Monday, 31 October 2011


Its that time of year again where the shops try and sell us the idea of a fun Halloween, where people have parties and kids are begging at the door for sweeties. 
When I was younger,  Halloween seemed fun and sometimes we did a Halloween night with our family and sometimes we didn't. If we did, we'd dress up, play little games and drink green lemonade.  It certainly wasn't as commercialised as it is today, and if we didn't do it, we weren't really missing out on anything.  We were never allowed to go trick or treating and we heard awful reports of those who did, ie when they (property owner) didn't give a treat, they'd have awful things happen to their property.
Now I'm a christian and an adult, I don't celebrate it nor do i encourage my children too.  Trick or treaters are met with a friendly - no thank-you or we tend not to answer the door.  Party invitations are RSVP no thank-you.
My husband and I discussed Halloween and we decided not to celebrate it purely because we are Christians, so why would we partake in it? We don't celebrate any other religions festivals so why would we celebrate or feel we should join in with this pagan one?  The bible says to stay away from all witchcraft, this is what we intend to do.  We don't go round preaching to others that they are wrong to celebrate it because if they have never heard the gospel, then stopping them from having fun does not really portray the message of Gods grace and goodness.  Of course if they ask, then we will explain and have the chance to share the gospel with them willing to listen.

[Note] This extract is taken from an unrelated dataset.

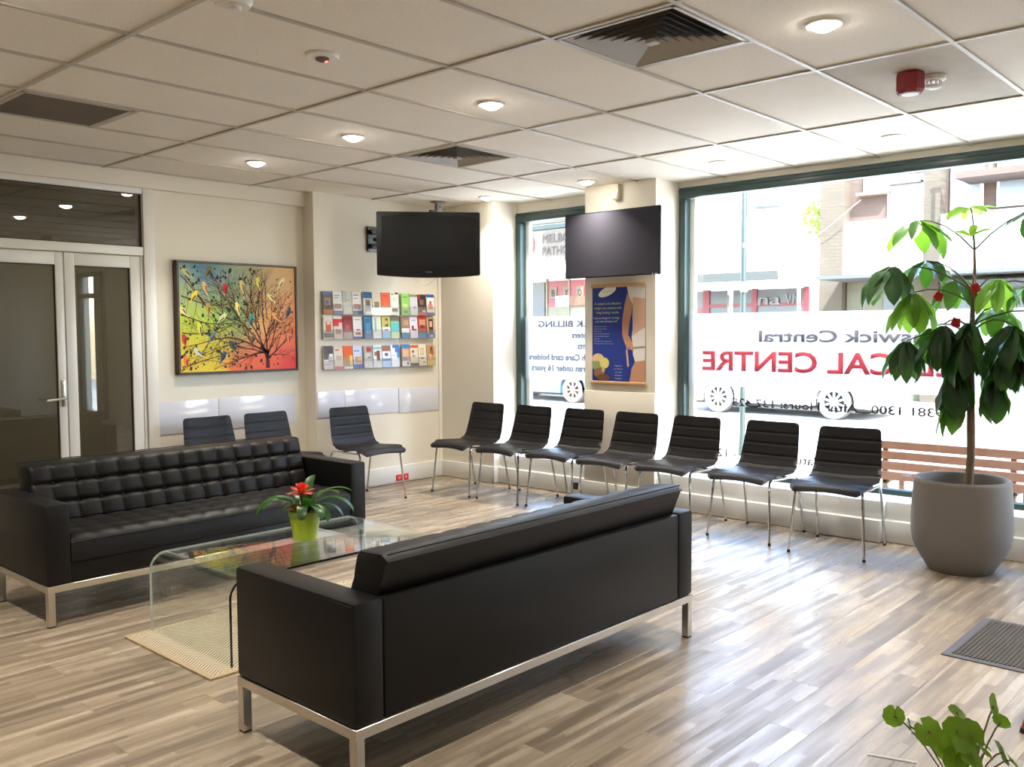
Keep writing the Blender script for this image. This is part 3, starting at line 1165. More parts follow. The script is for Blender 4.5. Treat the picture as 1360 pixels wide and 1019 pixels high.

We researched what Halloween was, how it was a celebration of new year for pagans and how it has changed over the years.  We saw no benefit in being a part of this.  This is why;

  • We don't want our children dressing up as devils/ghouls spirits etc.  We want to bring them up to know that they are real and not to soften their hearts towards them.  By soften their hearts, I mean we don't want them to think of them as harmless fun.  We don't want them to go the other way and be scared of them, as Jesus is in authority over all.
  • We do not want our children to be a nuisance to our neighbours and to encourage them to beg for sweets or suffer a consequence (trick).  Trick or treaters normally come when I'm making the kids dinner, tidying up or putting them to bed.  It is a nuisance when I have to stop to answer the door.
  • We also feel it is not safe for them to go knocking on strangers doors, in a group or not. 
  • We don't want them to accept sweets from strangers.
  • We don't want to bow down to commercialism.  This was not a normal part of our culture.  The shops sell the idea, people sign up and then children are often disappointed that no one answers the door or its the same group of children knocking on your door for more sweeties.
  • We don't want to encourage greed, we don't want them to think its ok to let go of your values for sweeties.
  • We want them to be proud of being a christian.  Rather than today's society of a mish mash culture, picking and choosing whatever they like, I want them to have strength to stand up say no and know who they are in Christ.  There will be many times when they will be pressured into joining in with the culture around them, this is a training opportunity.
  • We have Christmas round the corner, which is a much better holiday!
Currently, our children are quite young and they don't feel they are missing out on anything.  We don't feel the need to do anything in replacement - we don't do alternative nights for other religion festivals.  We talk to them about Halloween and explain to them why we don't partake.  They are happy to accept this.  In the future, if this changes, then we will hold firm to our beliefs but meet them in grace and perhaps go to a light party or do something at home for them.